*** Material provided ***

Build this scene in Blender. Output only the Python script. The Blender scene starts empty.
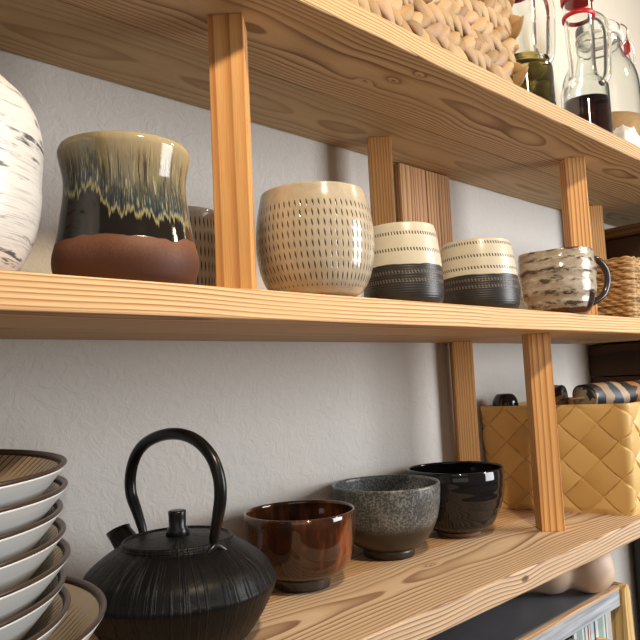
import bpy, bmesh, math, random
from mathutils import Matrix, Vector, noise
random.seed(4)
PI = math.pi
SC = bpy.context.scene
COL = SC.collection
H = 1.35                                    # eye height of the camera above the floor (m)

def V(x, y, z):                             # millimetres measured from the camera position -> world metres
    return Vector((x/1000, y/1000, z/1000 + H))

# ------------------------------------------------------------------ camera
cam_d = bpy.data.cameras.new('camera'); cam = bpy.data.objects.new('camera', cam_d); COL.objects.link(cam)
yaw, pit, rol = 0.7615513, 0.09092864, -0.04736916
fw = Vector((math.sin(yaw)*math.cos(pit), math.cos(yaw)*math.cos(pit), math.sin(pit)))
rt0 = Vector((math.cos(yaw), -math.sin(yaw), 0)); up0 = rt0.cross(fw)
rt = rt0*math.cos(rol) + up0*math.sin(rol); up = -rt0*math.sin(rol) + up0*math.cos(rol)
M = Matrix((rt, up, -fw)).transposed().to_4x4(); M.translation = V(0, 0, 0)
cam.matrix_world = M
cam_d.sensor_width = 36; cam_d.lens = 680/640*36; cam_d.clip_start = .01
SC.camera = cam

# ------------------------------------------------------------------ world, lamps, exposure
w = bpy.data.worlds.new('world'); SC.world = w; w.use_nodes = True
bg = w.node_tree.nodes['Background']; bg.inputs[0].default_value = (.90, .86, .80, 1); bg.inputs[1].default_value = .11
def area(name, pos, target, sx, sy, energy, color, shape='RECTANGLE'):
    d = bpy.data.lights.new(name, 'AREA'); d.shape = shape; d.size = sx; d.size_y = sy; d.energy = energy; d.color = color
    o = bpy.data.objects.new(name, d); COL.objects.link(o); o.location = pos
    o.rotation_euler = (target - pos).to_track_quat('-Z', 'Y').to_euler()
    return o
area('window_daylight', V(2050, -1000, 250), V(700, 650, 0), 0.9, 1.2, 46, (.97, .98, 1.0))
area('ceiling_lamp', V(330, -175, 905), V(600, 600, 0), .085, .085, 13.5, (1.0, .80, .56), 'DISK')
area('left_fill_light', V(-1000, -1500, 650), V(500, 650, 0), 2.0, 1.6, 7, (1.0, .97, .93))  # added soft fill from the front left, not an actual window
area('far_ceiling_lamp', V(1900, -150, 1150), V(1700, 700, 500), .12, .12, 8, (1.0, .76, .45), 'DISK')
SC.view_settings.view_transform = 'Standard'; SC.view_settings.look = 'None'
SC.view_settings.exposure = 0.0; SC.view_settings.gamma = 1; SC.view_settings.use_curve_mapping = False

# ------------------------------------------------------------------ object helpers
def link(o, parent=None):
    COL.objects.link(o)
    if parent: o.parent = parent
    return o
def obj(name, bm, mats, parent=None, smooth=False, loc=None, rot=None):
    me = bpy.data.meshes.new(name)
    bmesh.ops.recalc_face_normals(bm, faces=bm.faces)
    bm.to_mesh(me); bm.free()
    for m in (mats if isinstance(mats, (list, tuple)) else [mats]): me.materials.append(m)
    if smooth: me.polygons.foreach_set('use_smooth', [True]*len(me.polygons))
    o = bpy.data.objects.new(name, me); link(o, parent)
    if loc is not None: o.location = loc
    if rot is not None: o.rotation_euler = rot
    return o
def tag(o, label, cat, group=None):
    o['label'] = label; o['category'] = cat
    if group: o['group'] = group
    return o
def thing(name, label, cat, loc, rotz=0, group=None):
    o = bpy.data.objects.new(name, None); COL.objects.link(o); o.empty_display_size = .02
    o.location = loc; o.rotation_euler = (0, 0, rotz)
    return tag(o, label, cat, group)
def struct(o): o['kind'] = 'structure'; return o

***

» **What to produce**
Transcribe the opening line of the listing above, please, and every line after it through the line with "the floor (m)", word for word, without pictures.

» **Result of this exercise**
Build this scene in Blender. Output only the Python script. The Blender scene starts empty.
import bpy, bmesh, math, random
from mathutils import Matrix, Vector, noise
random.seed(4)
PI = math.pi
SC = bpy.context.scene
COL = SC.collection
H = 1.35                                    # eye height of the camera above the floor (m)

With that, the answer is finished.